Un jour, un ministre de l’Éducation nationale, chargé aussi de l’Enseignement et de la Formation professionnels, se rendit à un forum des métiers pour promouvoir la voie professionnelle.
Louable intention.
Un centre de formation des apprentis (CFA) vantait une formation « poêlier-âtrier ». Intrigué par l’intitulé, un élève plus malin et moins timide que ses camarades, voulant tester les connaissances de ses aînés, interrogea le gouvernement :
« Pourriez-vous, je vous prie, m’expliquer le sens de cette énigmatique formule ? »
Silence et regards gênés. Et le ministre de la Culture qui n’était pas là pour venir à la rescousse de son collège !
Réactif et stoïque, un conseiller consulta son téléphone intelligente, pensant que le Larousse ou le Petit Robert résoudrait tout…
Il tapa donc â-t-r-i-e-r… mais tomba sur la réponse suivante : « Il n’y a pas de résultat pour cette recherche. »
Illico direction le site officiel de l’éminent Dictionnaire de l’immortelle Académie française…
Même verdict, fatal, définitif… décevant : « Il n’y a pas de résultat pour cette recherche. ».
Le ministre balbutia, bafouilla, répliqua, contesta, tweeta… Le soir même, le conseiller du ministre démissionnait.
Aussi fictif soit-il, cet épisode confirme tristement cette dure réalité : dans la neuvième édition de son dictionnaire, l’Académie française a négligé d’insérer le nom âtrier. Comme les dicos les plus populaires que sont le Larousse et le Robert.
Et pourtant l’âtrier a bien pignon sur rue… Ou plutôt ses entrées dans vos demeures.
En effet, sur sa page web, l’Institut national des métiers d’art définit cette belle profession : « L’âtrier réalise ou restaure des cheminées de marbre, de pierre ou de bois ».
Le site du Centre national des ressources textuelles (CNRTL) indique quant à lui l’origine anglo-normande de ce terme dont le sens premier est « foyer ». L’âtrier est donc le spécialiste de l’âtre, de la « partie de la cheminée où l’on fait le feu » et de la cheminée, comme le signale Larousse (dans son édition en ligne).
Les Immortels ont-ils une bonne excuse ? « [N]e figurent dans notre Dictionnaire que les termes qui, du langage du spécialiste, sont passés dans l’usage courant et appartiennent à la langue commune.
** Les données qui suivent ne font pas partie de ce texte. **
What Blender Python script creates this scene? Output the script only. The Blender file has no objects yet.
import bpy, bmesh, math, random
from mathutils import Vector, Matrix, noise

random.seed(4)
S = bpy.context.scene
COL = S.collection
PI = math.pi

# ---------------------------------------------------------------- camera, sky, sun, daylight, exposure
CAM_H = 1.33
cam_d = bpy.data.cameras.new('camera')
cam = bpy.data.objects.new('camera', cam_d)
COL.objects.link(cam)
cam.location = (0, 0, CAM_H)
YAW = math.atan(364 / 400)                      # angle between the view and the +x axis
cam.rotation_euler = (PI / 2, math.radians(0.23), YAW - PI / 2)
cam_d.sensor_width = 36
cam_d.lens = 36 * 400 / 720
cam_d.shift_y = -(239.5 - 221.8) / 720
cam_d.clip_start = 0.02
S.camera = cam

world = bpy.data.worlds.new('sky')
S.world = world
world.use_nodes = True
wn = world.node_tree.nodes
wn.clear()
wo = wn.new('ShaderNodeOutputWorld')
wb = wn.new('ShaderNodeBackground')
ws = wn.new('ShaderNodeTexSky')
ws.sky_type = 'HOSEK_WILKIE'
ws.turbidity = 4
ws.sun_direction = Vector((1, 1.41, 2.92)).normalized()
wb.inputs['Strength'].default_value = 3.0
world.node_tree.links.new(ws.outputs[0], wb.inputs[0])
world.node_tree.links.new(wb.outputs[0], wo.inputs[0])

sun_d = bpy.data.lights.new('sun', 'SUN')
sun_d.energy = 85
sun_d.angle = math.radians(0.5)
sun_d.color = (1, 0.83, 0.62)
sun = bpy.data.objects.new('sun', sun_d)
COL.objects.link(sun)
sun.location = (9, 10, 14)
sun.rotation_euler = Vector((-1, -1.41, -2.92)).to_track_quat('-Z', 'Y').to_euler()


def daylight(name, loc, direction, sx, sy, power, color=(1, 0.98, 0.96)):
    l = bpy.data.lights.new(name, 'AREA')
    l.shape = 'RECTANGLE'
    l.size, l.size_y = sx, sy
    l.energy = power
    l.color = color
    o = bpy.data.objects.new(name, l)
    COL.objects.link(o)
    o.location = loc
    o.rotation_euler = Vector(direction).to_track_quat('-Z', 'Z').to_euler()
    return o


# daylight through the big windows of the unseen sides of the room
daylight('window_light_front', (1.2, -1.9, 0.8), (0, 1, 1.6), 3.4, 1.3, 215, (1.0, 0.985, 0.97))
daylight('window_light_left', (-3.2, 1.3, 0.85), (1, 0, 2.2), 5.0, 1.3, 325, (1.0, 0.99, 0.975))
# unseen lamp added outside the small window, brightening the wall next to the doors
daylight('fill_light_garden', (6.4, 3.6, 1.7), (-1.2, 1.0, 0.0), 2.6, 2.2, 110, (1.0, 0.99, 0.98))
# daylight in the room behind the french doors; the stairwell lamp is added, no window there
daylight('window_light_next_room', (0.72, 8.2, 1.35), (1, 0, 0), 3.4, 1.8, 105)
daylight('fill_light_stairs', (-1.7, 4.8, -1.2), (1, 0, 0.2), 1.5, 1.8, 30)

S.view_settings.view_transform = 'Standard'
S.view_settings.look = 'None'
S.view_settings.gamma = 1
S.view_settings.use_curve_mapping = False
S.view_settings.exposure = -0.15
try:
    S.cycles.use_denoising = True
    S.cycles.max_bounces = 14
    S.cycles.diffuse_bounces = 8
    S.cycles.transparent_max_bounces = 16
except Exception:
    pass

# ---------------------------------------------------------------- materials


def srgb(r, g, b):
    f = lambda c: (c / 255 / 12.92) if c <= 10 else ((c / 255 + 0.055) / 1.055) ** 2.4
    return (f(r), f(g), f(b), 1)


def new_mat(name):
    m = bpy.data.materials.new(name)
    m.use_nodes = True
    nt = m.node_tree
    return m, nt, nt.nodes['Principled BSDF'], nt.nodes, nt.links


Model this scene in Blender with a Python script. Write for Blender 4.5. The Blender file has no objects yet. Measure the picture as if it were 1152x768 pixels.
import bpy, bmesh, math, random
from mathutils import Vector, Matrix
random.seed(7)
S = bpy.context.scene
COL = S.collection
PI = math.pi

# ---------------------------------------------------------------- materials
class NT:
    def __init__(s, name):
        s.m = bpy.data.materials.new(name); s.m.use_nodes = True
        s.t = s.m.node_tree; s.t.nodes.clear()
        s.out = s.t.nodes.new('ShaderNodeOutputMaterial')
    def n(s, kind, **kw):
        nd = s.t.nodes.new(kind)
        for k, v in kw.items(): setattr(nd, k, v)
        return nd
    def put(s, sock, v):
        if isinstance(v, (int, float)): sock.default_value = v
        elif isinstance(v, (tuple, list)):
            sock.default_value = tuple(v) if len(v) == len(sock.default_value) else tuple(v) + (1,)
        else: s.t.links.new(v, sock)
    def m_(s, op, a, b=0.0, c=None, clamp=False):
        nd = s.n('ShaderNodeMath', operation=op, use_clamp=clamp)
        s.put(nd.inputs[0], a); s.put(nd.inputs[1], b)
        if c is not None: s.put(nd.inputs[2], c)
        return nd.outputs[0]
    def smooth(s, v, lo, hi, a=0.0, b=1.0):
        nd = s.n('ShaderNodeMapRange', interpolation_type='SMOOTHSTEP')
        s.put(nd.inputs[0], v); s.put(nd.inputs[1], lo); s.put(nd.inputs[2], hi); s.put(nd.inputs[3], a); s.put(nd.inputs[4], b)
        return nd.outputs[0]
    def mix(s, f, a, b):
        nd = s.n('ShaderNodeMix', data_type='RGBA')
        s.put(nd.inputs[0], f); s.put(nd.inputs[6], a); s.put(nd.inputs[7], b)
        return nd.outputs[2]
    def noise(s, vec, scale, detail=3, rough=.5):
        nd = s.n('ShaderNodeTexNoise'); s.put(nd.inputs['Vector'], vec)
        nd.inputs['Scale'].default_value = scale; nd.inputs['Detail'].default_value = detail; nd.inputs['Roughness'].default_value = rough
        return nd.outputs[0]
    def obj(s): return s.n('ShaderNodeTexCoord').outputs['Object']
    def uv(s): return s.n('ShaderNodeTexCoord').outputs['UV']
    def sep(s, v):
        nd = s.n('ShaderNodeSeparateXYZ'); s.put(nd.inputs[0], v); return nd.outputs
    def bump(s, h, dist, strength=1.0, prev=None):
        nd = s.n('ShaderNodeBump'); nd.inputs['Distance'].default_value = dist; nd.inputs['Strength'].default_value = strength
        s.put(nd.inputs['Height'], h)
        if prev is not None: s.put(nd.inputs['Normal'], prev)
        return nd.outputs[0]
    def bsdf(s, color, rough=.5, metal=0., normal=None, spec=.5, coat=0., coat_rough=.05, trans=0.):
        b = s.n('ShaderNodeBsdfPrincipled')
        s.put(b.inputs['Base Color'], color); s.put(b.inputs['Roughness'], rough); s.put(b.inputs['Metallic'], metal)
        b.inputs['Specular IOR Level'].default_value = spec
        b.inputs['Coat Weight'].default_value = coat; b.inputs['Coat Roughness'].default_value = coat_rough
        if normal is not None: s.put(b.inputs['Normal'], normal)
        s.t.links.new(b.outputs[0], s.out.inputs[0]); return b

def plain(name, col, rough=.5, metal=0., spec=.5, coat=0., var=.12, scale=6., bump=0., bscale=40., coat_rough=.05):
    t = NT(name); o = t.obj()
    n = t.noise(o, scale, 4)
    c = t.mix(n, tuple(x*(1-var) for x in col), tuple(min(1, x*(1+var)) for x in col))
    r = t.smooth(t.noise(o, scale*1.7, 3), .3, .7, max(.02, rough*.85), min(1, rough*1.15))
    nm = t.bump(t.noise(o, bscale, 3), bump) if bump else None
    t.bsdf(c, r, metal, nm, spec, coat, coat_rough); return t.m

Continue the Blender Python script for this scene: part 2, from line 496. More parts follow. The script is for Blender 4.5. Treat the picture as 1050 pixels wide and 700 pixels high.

L’Académie s’attache en effet à défendre sans relâche la notion de langue commune, cette unité linguistique qui constitue une référence dont le besoin se fait sentir au moment même où les lexiques et registres spécialisés, les jargons, par trop nombreux, menacent la permanence de cette langue », expliquent-ils sur le site de l’Académie.
La Fédération française des poêliers – âtriers appréciera que leur beau métier ne soit pas passé dans l’usage courant des métiers dignes d’être référencés par le temple de la langue de Molière.
Car nommer, c’est faire exister. En l’occurrence, c’est reconnaître la réalité d’une profession estimée dans les métiers de l’art, à laquelle font appel, par exemple, les décorateurs d’intérieur. Nommer, c’est reconnaître la vitalité d’une formation suivie par des jeunes que l’artisanat attire.
En se fondant sur le seul critère de l’usage courant, l’institution fondée par Richelieu créé une situation absurde, puisqu’elle limite, voire empêche, la communication d’une noble profession, échouant ainsi à accomplir l’une de ses missions.
En refusant que les âtriers voient le nom de leur métier dans son dictionnaire, l’Académie les relègue à un rang plus bas encore que ces noms de métiers supprimés de ses pages après y avoir figuré, tels boquillon (« bûcheron ») et dramatiste (« auteur dramatique »).
Les Académiciens oseraient-ils traiter de fumiste le spécialiste de l’âtre et de la cheminée ?
Ce traitement est d’autant plus étonnant que d’autres noms de professions pourtant disparues demeurent dans la neuvième édition. Il en est ainsi d’allumeur, « personne préposée à l’allumage et à l’extinction de l’éclairage public », ou de crieur public, celui qui est « chargé de faire les annonces publiques, les proclamations »… Tolérance variable, inexplicable, incompréhensible !
Face à tant d’incohérences, que le lecteur nous pardonne : nous n’assurons pas l’orthographe d’âtrier, invérifiable sinon en consultant le mot « âtre » qui prend bien un circonflexe sur le a dans les dits dictionnaires.